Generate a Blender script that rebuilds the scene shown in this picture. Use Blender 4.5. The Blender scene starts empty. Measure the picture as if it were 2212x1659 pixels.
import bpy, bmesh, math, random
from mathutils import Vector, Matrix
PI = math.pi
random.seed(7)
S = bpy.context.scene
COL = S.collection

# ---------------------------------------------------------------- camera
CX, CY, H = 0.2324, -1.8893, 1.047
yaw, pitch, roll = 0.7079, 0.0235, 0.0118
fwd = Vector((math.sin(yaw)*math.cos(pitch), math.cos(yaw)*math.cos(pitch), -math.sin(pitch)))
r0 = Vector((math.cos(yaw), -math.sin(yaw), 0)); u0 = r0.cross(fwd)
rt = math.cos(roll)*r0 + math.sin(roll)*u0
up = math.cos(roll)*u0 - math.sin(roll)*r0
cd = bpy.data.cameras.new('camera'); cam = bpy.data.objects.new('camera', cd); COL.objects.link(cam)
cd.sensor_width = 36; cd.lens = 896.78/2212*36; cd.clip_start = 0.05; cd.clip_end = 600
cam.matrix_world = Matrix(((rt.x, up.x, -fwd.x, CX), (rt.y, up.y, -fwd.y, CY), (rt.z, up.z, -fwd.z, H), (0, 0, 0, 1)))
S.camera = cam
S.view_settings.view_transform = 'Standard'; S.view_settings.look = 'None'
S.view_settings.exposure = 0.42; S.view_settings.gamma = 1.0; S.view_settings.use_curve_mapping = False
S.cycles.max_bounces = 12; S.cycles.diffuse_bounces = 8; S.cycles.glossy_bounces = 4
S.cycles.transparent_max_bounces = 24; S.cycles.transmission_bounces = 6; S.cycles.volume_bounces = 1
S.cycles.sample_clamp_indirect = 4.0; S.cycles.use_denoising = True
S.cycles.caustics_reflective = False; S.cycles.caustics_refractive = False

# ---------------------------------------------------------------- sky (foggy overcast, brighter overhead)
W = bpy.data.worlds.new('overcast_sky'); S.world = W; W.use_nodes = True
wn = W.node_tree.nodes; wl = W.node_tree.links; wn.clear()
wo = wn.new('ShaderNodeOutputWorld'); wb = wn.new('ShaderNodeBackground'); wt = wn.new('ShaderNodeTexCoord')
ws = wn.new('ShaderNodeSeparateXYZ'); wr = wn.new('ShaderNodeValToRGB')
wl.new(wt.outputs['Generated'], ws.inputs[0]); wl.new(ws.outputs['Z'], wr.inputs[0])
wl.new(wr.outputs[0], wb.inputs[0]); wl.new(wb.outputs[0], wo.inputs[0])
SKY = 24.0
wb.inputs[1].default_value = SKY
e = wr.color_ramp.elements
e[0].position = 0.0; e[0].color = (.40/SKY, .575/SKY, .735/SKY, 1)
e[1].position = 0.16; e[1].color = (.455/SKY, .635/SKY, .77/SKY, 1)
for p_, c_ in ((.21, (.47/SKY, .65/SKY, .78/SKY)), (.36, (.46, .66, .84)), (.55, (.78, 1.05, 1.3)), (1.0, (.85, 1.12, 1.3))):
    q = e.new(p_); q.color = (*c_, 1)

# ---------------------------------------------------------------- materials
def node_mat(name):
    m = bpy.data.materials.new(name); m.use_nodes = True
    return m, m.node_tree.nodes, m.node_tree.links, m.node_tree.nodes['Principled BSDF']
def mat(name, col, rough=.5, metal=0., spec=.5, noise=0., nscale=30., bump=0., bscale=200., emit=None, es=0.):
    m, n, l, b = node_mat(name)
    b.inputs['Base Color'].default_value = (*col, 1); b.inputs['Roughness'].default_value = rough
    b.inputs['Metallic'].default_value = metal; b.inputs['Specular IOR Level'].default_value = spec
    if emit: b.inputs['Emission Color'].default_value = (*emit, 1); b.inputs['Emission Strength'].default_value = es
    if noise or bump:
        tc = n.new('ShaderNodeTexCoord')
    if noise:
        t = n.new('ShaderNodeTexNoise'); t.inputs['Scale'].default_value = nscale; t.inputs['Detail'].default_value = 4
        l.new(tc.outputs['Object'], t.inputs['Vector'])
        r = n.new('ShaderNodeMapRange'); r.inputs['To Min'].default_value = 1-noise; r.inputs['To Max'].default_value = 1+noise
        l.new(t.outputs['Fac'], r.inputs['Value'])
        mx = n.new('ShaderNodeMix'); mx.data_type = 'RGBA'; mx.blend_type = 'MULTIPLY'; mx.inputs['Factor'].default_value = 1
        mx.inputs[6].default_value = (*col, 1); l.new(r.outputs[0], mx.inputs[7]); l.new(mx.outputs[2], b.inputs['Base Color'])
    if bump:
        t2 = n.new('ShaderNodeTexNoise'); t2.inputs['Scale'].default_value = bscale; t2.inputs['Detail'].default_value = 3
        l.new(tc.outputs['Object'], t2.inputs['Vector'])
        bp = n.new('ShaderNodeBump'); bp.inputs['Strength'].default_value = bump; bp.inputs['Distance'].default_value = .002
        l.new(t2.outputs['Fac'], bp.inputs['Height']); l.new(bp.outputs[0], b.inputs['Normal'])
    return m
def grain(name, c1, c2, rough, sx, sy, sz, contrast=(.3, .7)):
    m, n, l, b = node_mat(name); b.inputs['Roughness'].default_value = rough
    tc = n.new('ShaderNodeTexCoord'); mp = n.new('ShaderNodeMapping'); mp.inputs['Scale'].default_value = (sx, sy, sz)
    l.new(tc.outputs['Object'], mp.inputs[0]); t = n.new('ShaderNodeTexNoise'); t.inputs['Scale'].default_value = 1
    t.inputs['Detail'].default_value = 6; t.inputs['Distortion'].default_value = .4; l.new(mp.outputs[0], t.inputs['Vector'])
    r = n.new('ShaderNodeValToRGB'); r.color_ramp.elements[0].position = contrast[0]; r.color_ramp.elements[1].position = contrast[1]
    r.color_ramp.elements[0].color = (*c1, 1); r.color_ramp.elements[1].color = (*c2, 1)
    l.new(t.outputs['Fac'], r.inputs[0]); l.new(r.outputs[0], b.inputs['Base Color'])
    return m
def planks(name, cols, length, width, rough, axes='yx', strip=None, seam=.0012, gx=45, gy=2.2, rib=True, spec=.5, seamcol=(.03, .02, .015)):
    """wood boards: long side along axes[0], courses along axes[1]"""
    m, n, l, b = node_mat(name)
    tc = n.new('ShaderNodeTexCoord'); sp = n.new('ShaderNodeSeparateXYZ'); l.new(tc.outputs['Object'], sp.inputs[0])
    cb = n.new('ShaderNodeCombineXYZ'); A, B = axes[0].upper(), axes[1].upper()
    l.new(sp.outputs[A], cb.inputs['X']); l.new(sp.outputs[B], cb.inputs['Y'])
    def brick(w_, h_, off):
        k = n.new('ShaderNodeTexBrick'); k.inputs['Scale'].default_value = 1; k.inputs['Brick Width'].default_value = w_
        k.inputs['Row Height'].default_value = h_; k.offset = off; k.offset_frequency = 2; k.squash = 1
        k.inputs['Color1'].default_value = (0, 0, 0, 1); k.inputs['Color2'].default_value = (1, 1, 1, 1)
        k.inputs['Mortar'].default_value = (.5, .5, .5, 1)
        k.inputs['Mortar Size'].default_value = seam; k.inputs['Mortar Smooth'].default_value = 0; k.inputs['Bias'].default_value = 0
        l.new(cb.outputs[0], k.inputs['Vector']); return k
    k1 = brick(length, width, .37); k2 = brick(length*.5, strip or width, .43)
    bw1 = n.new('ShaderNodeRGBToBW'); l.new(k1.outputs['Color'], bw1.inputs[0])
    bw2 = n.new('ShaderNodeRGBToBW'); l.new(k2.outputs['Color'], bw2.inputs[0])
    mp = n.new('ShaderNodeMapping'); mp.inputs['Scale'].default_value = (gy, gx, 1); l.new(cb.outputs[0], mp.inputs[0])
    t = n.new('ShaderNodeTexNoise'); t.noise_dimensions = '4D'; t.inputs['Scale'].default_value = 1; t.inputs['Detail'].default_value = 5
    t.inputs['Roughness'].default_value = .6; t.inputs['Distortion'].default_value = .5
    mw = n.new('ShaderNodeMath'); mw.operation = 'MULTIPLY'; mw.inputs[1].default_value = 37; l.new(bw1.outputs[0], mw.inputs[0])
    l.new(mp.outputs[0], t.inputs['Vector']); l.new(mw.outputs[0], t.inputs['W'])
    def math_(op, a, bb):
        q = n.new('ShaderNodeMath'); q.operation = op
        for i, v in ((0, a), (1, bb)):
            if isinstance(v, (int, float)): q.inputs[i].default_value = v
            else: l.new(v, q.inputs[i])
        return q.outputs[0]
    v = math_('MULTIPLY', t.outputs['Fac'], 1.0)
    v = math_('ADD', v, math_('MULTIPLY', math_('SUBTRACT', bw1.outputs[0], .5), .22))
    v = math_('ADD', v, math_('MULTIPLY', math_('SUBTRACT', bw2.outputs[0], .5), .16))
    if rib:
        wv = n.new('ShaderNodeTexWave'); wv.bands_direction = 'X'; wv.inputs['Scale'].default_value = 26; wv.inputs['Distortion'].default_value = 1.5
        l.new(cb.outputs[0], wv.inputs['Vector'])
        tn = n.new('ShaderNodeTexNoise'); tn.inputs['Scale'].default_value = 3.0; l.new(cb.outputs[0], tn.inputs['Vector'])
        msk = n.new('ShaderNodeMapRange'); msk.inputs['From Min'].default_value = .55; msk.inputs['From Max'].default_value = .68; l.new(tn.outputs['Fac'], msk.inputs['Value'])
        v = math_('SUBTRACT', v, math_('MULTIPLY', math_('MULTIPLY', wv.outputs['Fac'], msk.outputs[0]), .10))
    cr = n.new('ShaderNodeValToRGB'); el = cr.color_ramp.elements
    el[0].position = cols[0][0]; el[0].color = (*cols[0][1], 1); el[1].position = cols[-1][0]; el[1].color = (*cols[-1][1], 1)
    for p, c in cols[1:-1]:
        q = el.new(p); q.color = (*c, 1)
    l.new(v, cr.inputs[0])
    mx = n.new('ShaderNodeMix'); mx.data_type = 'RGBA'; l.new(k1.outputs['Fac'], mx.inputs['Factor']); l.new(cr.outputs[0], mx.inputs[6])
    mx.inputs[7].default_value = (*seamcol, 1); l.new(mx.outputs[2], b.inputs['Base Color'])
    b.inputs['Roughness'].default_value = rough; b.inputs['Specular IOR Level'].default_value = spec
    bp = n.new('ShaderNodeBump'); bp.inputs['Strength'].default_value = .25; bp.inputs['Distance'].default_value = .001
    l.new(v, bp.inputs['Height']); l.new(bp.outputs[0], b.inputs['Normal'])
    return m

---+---

• TASK TO COMPLETE
Please repeat word for word the lines above that run from the beginning through the line containing "COL = S.collection", keeping both the first and that last line.

• EXPECTED ANSWER
Generate a Blender script that rebuilds the scene shown in this picture. Use Blender 4.5. The Blender scene starts empty. Measure the picture as if it were 2212x1659 pixels.
import bpy, bmesh, math, random
from mathutils import Vector, Matrix
PI = math.pi
random.seed(7)
S = bpy.context.scene
COL = S.collection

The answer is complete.